In determining disciplinary proceedings against the pair in April, Judge English found the messages in the notice to “convey an impermissible attitude to the LGBTQI community and are antithetical to the inherent principles relevant to the uniform and consistent application of the law and general principles of equality, fairness, diversity and inclusion”. Wow. (For the full decisions, see VLSC v Squirrell [2025] VCAT 344 and VLSC v Perry [2025] VCAT 343.)

The struggle to improve equality, diversity and inclusion isn’t an issue for Australia alone. The Bar Standards Board in England and Wales commissioned a report in 2020 into bullying, discrimination and harassment at the Bar. The conclusions were alarming.

The report opened by noting that prior research showed “bullying, discrimination and harassment is an issue for many at the Bar, with barristers who are female, BAME, LGBT or those having a declared disability particularly likely to suffer from experiences of workplace bullying, discrimination and harassment”. The report found that harassment, bullying and discrimination remained rife, concluding they were “widespread and in some places endemic at the Bar”, existing “in many forms – both overt and implicit, both as ‘one off’ incidents and as sustained campaigns of abuse”.

What is it about the Bar that creates this international phenomenon? The Bar Standards Board’s report noted that counter-inclusive behaviour was “perceived to be tolerated to a certain extent due to the adversarial, male dominated culture and competitive nature of the Bar”.

It’s not just barristers, of course; numerous studies have found the Australian legal profession as a whole to display consistently and concerningly high rates of bullying, harassment and discrimination. This 2024 article from the Journal of the NSW Bar Association helpfully canvasses some of the data.

Last month, the Legal Services Council introduced the Legal Profession Uniform Continuing Professional Development (Barristers) Amendment (Mandatory CPD) Rule 2025. This introduces, for the upcoming CPD year, a new requirement for barristers to undertake at least one unit of CPD in the category of “equality and wellbeing”. 

The Legal Services Council, responsible for overseeing the Legal Profession Uniform Law, explains that: “The Rule was developed by the Australian Bar Association to ensure that the CPD framework for barristers expressly requires training on matters such as discrimination, harassment, or wellbeing, given the importance of these issues to professional conduct and culture at the Bar.”

In consulting on the change, the ABA noted that “inappropriate behaviour may arise from a lack of awareness or understanding of matters in respect of cultural or gender diversity”, and said the “proposed amendment will go some way to addressing issues of behaviour, civility and the culture of the Bar”.

So if the ABA knows there’s a problem, why on earth did it scrap its D&I Committee? ABA President Michael Izzo explained that the D&I Committee had been “caught up” in a larger ABA committee restructure, which aimed to minimise duplication of work being done by the state Bar associations.
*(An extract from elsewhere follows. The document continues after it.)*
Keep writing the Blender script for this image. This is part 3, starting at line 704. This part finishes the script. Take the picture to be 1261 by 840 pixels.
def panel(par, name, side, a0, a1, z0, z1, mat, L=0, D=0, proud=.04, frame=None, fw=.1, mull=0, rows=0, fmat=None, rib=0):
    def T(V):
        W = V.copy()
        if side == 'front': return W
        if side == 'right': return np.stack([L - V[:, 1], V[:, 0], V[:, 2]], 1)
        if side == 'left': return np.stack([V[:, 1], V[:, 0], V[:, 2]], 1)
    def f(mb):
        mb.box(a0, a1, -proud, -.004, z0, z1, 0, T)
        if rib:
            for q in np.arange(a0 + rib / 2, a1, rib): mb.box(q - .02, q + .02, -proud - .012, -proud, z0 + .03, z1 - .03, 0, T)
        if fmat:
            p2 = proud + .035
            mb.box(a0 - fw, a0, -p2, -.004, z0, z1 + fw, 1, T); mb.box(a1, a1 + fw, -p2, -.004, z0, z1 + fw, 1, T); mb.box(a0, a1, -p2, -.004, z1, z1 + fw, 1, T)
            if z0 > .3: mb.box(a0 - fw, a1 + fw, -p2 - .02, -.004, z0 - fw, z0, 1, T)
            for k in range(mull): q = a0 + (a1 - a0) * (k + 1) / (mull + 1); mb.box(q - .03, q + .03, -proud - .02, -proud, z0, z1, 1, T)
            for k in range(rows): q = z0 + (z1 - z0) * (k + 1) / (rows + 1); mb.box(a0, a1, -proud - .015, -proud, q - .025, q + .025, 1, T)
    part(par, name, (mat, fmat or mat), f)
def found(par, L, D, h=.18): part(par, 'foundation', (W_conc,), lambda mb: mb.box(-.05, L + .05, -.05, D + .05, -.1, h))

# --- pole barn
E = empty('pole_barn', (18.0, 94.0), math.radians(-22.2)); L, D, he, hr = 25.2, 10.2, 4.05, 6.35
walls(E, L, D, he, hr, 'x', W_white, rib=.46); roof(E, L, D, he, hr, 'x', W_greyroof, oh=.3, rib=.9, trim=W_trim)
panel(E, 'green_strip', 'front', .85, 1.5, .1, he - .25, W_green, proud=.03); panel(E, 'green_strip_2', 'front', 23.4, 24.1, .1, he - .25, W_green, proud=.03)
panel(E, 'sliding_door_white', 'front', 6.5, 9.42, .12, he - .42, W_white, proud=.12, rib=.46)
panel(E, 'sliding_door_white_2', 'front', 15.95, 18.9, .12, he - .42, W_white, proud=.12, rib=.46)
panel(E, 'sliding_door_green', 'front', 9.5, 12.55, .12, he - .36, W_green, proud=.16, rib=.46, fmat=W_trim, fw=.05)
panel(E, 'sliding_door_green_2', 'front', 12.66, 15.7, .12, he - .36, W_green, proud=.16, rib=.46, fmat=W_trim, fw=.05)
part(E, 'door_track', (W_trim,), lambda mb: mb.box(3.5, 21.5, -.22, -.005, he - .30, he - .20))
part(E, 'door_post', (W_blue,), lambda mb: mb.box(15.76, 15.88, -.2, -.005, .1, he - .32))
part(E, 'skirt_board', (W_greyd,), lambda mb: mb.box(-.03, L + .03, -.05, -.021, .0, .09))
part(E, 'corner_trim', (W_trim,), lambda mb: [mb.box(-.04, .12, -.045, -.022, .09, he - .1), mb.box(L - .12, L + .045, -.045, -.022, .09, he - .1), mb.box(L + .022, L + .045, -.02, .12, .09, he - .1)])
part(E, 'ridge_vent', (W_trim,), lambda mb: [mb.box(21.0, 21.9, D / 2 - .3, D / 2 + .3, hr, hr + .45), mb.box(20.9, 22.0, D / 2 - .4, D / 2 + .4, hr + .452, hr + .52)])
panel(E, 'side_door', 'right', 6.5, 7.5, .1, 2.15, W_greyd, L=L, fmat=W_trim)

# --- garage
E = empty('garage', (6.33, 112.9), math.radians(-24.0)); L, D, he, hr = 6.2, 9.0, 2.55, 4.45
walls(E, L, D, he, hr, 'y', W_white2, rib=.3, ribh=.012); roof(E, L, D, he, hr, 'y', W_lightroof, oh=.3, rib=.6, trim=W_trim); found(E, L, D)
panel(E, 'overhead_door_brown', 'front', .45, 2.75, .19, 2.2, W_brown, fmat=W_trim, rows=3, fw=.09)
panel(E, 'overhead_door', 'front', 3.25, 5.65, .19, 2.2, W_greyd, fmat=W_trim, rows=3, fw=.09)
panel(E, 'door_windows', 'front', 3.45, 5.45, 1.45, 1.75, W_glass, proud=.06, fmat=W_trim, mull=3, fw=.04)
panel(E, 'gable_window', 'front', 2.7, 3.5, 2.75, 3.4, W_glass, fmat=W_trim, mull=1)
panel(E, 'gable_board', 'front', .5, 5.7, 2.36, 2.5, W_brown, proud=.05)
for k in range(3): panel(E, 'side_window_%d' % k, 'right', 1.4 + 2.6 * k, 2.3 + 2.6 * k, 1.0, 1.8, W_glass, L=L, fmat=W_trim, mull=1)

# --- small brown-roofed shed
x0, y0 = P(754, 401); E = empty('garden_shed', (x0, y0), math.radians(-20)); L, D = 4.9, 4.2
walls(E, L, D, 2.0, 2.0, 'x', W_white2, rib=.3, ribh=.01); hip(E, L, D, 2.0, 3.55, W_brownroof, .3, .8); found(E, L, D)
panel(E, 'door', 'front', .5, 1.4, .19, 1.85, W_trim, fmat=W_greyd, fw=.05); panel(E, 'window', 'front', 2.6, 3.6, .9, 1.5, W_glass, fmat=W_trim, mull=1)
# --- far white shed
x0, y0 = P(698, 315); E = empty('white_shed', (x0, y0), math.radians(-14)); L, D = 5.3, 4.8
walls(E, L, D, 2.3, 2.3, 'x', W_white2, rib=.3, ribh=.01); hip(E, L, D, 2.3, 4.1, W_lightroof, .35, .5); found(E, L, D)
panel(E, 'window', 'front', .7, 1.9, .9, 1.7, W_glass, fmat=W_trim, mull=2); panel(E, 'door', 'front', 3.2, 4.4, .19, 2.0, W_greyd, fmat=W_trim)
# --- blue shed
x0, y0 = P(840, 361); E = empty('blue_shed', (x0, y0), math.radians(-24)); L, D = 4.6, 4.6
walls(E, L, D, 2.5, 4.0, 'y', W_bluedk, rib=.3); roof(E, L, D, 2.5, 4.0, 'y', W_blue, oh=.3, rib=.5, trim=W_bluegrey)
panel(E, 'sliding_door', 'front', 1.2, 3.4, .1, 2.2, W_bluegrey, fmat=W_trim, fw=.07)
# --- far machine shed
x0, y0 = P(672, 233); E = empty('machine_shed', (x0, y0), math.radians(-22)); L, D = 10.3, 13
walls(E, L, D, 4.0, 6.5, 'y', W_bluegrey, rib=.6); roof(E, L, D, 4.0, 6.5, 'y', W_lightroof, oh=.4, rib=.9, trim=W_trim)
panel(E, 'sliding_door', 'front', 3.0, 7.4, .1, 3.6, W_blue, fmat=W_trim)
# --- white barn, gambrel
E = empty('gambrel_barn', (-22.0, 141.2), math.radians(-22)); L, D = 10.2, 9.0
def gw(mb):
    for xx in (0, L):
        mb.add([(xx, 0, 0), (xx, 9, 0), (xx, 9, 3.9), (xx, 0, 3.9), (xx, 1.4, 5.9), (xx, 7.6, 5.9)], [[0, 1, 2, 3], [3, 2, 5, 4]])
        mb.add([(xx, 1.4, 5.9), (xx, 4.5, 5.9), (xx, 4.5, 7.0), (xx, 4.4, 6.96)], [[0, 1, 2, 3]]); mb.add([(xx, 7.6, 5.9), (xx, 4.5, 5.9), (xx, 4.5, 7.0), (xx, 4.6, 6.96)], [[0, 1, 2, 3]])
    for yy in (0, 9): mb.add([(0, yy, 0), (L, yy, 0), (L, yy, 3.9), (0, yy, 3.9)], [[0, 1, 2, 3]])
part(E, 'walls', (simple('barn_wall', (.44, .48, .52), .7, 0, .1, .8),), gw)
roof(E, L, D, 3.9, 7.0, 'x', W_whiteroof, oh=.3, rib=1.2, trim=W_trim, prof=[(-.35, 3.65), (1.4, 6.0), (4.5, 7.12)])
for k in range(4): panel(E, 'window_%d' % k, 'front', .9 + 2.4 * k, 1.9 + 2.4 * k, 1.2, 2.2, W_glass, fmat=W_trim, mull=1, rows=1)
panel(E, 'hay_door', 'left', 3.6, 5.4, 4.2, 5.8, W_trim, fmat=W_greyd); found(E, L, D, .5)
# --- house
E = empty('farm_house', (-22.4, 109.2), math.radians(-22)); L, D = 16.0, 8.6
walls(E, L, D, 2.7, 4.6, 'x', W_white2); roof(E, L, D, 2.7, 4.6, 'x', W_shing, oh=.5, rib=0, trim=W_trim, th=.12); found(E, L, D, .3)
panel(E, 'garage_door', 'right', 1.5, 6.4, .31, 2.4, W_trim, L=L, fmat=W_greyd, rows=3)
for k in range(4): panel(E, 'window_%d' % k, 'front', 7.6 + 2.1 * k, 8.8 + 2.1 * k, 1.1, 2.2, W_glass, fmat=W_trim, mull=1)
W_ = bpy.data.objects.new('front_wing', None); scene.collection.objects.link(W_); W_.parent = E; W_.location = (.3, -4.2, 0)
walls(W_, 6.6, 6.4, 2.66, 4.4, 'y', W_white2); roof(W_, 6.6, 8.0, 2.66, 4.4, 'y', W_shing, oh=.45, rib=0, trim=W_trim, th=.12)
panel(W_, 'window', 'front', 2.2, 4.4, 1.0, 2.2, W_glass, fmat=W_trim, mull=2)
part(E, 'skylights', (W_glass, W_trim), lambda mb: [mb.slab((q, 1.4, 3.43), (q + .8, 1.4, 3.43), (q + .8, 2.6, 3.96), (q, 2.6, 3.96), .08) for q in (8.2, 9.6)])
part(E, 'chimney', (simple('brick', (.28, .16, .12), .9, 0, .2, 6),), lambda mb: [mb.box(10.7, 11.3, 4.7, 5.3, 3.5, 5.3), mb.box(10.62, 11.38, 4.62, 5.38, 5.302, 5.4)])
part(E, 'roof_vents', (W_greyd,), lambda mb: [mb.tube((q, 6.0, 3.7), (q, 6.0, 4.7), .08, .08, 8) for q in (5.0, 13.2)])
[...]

I have quite a lot of sympathy for that explanation, as someone who is responsible for a state-based Law Society that recently reviewed its own committee structure. I also have sympathy for Mr Izzo himself, who only took up the ABA Presidency last week – unfortunately for him.

That said – and accepting a lack of any malicious intent – no-one in the decision-making tree at the ABA seemed to ask what message they might send by abolishing this particular committee at this particular moment in the history of the Bar’s D&I journey. I take my hat off to Mr Izzo and his new ABA Executive for acknowledging this vacuum of self-awareness and swiftly putting things right.

Perhaps more importantly, it’s great that the chair of the dissolved Committee called out the ABA for its decision. It’s also great that so many barristers and solicitors – from all corners of the profession – expressed their support for reinstatement. All this says to me that the issue has elevated in importance. D&I is on the agenda, and the majority in the profession want it there. What happened this week wasn’t the introduction of a D&I policy or strategy or target. It wasn’t mandated or threatened or forced. It was barristers voluntarily and passionately speaking out for fellow barristers. For me, that makes for a very good week in the law.